Dialing for dollars in Cuba

U.S. Ambassador to Cuba, Michael Parmly, impersonates a Cuban “Lady in White” impersonating an Argentine “Mother of the Plaza de Mayo”

By: Machetera

There are so many things wrong with this story that it would be hard to know where to begin, so let’s start with Tuesday’s headline in El Nuevo Herald, the Spanish language fiefdom of the Miami Herald, which says “Dissident Cuban Woman Says Government Hounds but Doesn’t Allow a Defense.”

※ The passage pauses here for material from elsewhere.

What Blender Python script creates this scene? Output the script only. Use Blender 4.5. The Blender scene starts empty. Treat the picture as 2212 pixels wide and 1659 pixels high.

Now, aside from the striking fact that the Cuban woman in question, Martha Beatriz Roque, is given a free platform by a major U.S. daily from which to defend herself (and doesn’t) – something which is never offered those hounded by the United States government, Machetera’s going to take a wild guess here and say that if the Cuban government didn’t also invite her to appear on the Cuban political television program, Mesa Redonda (Round Table) where her grasping emails were unveiled, demanding payment for services rendered, it would have been to save her from being killed by the audience. Because Martha doesn’t just take money from anybody. She takes it from the ugliest people – Santiago Alvarez, the benefactor of Luis Posada Carriles, who blew up a Cuban passenger plane in 1976, killing all 73 people on board.